If I break up with Lisa, she will be stressed.
It is therefore in the best long-term interests of the child for me to wait to break up with her.
It is my responsibility to do the best thing for my child.


Relatively slight, equivocal differences. I suspect he's overemphasising this stuff because it suits him to do so, as a procrastinator. There's a much more established link between the post-partum period and depression - and leaving things until then is likely to make more of a difference in terms of exacerbating the risk of overall harm to all parties.
 
 
Less searchable M0rd4nt
13:55 / 20.10.04
He's going to bite the bullet and tell her.

Phew.

I feel really sorry for your brother, wembly--and for the incoming sprog.

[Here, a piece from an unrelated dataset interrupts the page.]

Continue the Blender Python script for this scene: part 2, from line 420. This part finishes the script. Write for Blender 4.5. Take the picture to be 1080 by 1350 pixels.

I know people have said all this already but women who choose to "forget" to take precautions, tricking their parteners into fatherhood without their consent, make me ashamed to have a cunt.
 
 
Ganesh
15:09 / 20.10.04
Oh c'mon, Lurid's not that bad...
 
 
Fist Fun
10:04 / 21.10.04
I wouldn't advise him to split up with her while she is pregnant.
 
 
Ariadne
10:09 / 21.10.04
What would you advise then? I think better now than later, at least she can plan accordingly.
 
 
Ex
10:30 / 21.10.04
Yes, planning is crucial - she might decide to do a lot of things differently if she knows she won't be in this relationship. If she decides to stick with the pregnancy, she might start planning a support network for after the kid's born, manage her finances differently, move in with parents or friends. And she and the father can discuss custody, access, contributions and so forth.
All that would be an utter shambles to work out if you have just given birth, have a newborn depriving you of sleep, and have just split up.
 
 
Jub
13:30 / 21.10.04
Wembley - sorry to be a doubting Thomas - but is your bro sure she purposefully cam off the pill? I mean, it could've been an accident no?